Who knows what led the gunman – said to be an 18-year-old male – to open fire on the youngsters at Uvalde with a handgun and a rifle. Unconfirmed reports said that he had attacked his grandmother the night before.

We do know what inspired the alleged gunman who opened fire earlier this month at a supermarket in Buffalo to act – racist bigotry. He was also able to legally get his hands on a weapon, a Bushmaster XM-15 semi-automatic rifle, for around $1,000.

An alarm raised by the shooter’s high school when he said that his post-graduation ambitions included “murder/suicide”, was not sufficient under the state’s “red flag” law to stop the purchases. And bear this in mind: New York’s gun laws are some of the strictest.

Senator Chris Murphy pleads for Senate to take action on gun control after Texas massacre

The United States is not the only place with racist, or angry, or deluded or otherwise-motivated people looking for a fight, or to settle a score, real or imagined. But it is the only place where mass shootings are a weekly or daily occurrence.

It is the only place where repeated efforts to try to regulate the sale of guns have been systematically blocked.
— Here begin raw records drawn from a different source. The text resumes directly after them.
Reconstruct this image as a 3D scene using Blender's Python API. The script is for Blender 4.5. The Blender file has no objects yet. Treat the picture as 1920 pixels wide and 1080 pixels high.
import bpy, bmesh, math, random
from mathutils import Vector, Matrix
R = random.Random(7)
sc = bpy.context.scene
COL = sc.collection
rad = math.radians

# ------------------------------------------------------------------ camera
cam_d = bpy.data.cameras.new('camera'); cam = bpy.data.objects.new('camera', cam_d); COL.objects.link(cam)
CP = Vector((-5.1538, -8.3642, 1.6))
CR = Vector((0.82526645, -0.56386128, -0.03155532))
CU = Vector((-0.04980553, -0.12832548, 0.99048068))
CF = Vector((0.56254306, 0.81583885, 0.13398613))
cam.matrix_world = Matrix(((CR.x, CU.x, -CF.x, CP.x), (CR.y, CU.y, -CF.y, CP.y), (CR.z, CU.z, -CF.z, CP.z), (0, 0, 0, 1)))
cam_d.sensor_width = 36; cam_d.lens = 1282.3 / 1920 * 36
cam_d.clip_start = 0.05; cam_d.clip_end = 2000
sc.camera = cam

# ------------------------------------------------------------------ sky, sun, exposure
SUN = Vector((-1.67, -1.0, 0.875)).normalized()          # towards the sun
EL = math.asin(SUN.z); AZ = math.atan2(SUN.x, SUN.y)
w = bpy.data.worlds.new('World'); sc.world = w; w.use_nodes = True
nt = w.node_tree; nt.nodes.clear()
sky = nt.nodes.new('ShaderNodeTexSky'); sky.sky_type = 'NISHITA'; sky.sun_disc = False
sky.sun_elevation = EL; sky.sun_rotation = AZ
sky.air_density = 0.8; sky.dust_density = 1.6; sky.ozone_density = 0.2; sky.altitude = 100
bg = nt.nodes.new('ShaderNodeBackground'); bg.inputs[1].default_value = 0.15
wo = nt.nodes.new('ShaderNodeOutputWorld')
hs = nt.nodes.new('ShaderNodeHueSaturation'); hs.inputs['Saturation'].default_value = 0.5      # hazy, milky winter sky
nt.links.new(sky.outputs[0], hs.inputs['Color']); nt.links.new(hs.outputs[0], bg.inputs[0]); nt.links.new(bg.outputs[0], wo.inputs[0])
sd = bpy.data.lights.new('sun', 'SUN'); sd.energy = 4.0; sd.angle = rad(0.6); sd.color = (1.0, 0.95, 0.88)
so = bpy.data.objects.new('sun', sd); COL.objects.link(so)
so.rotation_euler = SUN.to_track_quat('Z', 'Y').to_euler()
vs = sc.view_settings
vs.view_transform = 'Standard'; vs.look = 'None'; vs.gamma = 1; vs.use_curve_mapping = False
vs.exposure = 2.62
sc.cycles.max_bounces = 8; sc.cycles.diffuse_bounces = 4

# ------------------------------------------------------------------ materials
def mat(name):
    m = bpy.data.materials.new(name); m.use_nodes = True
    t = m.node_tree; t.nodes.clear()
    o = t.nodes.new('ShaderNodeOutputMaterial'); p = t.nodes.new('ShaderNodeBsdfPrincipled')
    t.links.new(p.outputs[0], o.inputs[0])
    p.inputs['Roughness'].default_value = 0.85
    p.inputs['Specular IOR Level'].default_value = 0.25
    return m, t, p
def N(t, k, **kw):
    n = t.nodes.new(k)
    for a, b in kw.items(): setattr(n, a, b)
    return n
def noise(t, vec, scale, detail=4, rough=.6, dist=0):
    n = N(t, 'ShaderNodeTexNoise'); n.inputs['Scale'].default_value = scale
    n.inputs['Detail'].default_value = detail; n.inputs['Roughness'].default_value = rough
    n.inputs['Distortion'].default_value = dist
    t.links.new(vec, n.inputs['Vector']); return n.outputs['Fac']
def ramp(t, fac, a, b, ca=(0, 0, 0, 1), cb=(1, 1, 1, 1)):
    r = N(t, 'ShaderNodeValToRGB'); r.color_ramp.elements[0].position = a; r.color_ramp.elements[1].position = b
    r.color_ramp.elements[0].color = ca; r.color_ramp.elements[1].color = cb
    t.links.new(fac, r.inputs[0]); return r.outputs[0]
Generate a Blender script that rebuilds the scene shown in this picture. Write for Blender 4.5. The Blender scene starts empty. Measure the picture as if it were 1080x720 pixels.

Other countries, including Australia and the UK, have suffered such incidents, but those – most notably the 1996 primary school shooting at Dunblane, Scotland – led to decisive and united action.

And even when a president is desperate to take action against guns, as Barack Obama was after the shootings at Sandy Hook, Connecticut, in 2012, they run into road blocks, either in the form of Republicans in Congress, the National Rifle Association and other gun lobbyists, people like Donald Trump, who tells his supporters that Democrats want to take their guns, or even Republican senator Joe Manchin, who has refused to support broader gun control and disingenuously blames people with mental health issues.

Or they run into the claptrap and hogwash about a “good guy with a gun” being the best and only protection from a bad guy with a gun.

In my time in the US, I’ve covered at least four major mass shootings – Virginia Tech in 2007, the Emanuel African Methodist Episcopal Church in Charleston in 2015, the Pulse Nightclub Shooting in Orlando in 2016 and the attack at a Walmart store in El Paso, Texas, in 2019. (In 2015, Obama delivered a eulogy and sang “Amazing Grace” at a memorial for the Black churchgoers killed in Charleston.)

Then, as now, there was demand for change. But nothing did.

Just as little changed when a gunman killed 60 people in Las Vegas in 2017, or attacked Marjory Stoneman Douglas High School in Parkland, Florida in February 2018.

Massive credit, then, to the likes of David Hogg, Winter BreeAnne and Shannon Watts, gun control advocates who manage to find the energy to push for change, amid the horror, not just of the repeated violence, but of the constant sense of deja vu, of a record stuck on repeat, of a screen saver that does not change no matter how often you try to refresh the page.

And zero credit to the likes of Greg Abbott, the governor of Texas, who has fought every gun control measure possible, and who in 2021 signed into law legislation that allowed Texans to carry handguns without a permit. “Today, I signed documents that instil freedom in the Lone Star State,” he said to cheers.

So when on Tuesday he offered his regrets and prayers, and claimed to be mourning “this horrific loss”, urging “Texans to come together”, then one might be forgiven for telling him that his words fall flat and cold.

And when the White House says Joe Biden is going to address the nation, perhaps he ought to take the night off and pause and reflect.

(As it was, Mr Biden, looking exhausted after a 17-hour flight from Asia, spoke with eloquence and grace: “When in God’s name are we going to stand up to the gun lobby?” – but as he pointed out, there were similar words a decade ago after the slaughter in Connecticut.)

Perhaps Americans, and all of those living here, need to feel angry and ashamed and appalled that this has happened again, on our watch, and that another 21 people are dead.

And then the best of us, the activists who somehow find it in them to get up day after day – after days like this – can make use of that intensity to press their cause.